I suppose having these sorts of stories in the family might explain to some degree why I've never been one to shy from the darker side of life on earth. You know how bad it can get, and those who'd like to pretend reality is otherwise are in for a shock. Get used to it early and resilience is baked-in.
Recently, I've come to realise how much these stories can worm their way into your psyche in other ways. My grandmother, having gone through late puberty – when you get your curves – under starvation conditions in a prison camp, fretted about her weight for the rest of her life. The cigarettes she used to curb her appetite eventually killed her, but not before passing on an unhealthy relationship with food and the female form to her son – "Sometimes," my dad would tell my sister and me when we had a second slice of cake, "she would let herself have a bowl of rice for a treat." We've both had long journeys unlearning inherited baggage around food and body image.
Only just today, though, I realised that the "devil take the hindmost" Bataan story has rippled through the generations as well. I am always anxious about falling behind – a reasonable fear for anyone, no one wants to be left behind – but there's a terror with which I run and run to keep at the front of my ability, which has led to emotional/psychological burnouts and physical "crocking up", not to mention a trail of broken friendships. I found a lot of resonance in Moist von Lipwig's "Always move fast. You never know what's catching you up." Only recently, after far too much experience, have I begun to learn the value of a break every once in a while. I wonder now if what was catching me up was the shadow of a Japanese soldier with a pistol.
It's interesting to consider, too, that the person who told me these stories, always with the subtext of how monstrous the Japanese were in WWII, also loudly lauds a political system that does much the same thing as far as mercy for the ill, disabled, incapacitated, and anyone else who's a drain on resources. The Japanese pistol of financial ruin and death on the street should motivate them to keep up. No time for slackers. And borderline anorexia is a triumph of self-control, not a lamentable side-effect of trauma.
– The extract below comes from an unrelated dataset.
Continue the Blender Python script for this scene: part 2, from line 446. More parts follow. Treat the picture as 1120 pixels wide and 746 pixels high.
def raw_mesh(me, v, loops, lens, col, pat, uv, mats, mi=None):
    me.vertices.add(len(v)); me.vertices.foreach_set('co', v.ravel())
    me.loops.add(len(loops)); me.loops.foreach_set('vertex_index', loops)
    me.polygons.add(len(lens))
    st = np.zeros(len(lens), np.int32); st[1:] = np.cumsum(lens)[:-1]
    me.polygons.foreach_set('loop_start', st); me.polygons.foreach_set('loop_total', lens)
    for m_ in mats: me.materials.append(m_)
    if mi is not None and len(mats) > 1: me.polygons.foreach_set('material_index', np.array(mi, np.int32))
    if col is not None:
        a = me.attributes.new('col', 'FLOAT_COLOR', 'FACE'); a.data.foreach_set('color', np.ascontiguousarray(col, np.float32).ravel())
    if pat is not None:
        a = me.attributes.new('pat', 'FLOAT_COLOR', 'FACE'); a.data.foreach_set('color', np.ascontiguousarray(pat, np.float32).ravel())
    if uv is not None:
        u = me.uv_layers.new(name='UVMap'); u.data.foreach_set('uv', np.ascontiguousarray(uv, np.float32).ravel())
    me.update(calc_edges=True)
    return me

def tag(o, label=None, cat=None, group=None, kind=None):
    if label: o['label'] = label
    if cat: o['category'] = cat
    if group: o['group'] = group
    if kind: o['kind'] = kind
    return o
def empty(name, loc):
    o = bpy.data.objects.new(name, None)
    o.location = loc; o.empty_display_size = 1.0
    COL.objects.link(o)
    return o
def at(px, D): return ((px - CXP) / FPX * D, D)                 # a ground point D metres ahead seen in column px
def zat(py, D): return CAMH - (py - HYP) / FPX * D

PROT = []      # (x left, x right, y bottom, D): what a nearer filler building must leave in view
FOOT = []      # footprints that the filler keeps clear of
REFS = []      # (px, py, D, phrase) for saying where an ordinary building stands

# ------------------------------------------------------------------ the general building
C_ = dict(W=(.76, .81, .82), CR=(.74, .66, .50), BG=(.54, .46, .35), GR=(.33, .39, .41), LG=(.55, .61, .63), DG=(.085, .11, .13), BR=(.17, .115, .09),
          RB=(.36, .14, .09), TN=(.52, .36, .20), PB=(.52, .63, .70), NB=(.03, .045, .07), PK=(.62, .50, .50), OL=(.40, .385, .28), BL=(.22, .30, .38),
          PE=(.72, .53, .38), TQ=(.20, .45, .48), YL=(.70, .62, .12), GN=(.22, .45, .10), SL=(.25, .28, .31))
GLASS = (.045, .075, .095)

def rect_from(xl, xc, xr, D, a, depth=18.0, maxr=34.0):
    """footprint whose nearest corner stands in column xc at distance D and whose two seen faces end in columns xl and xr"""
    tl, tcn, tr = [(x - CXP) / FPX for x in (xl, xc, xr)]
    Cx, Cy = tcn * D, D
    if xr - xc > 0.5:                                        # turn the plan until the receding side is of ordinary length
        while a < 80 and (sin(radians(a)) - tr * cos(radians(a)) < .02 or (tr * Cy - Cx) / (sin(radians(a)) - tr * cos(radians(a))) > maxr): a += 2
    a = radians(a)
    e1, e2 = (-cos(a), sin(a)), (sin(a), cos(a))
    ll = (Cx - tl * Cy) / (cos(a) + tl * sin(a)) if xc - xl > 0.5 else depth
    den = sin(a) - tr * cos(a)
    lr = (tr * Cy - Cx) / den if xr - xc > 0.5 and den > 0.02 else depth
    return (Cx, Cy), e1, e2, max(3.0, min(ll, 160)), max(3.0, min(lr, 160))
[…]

It's 105 years today since the search party found the remains of Scott, Wilson, and Bowers, in a snowed-up tent in the middle of nowhere, bang on course for home but run out of time. As time goes on I wonder less and less what attracted me so forcibly to the story of men who, when their companions flagged, slowed to accommodate them and sacrificed themselves to keep them alive as long as possible, even to the point of losing their race against winter. There are those who read the story and think them frustratingly stupid for doing so. Untold reams of paper have been spent on the "if"s surrounding their moral decisions, but to choose otherwise would have been unconscionable to them. The world lost three great men in March of 1912; the records brought to light the following November make a sterling counterexample to the Bataan Death March. With any luck, none of us will have to face the choice of becoming Captain Scott or the Japanese soldier, but it's worth considering which path we'd take, and why. I know whose world I'd rather live in.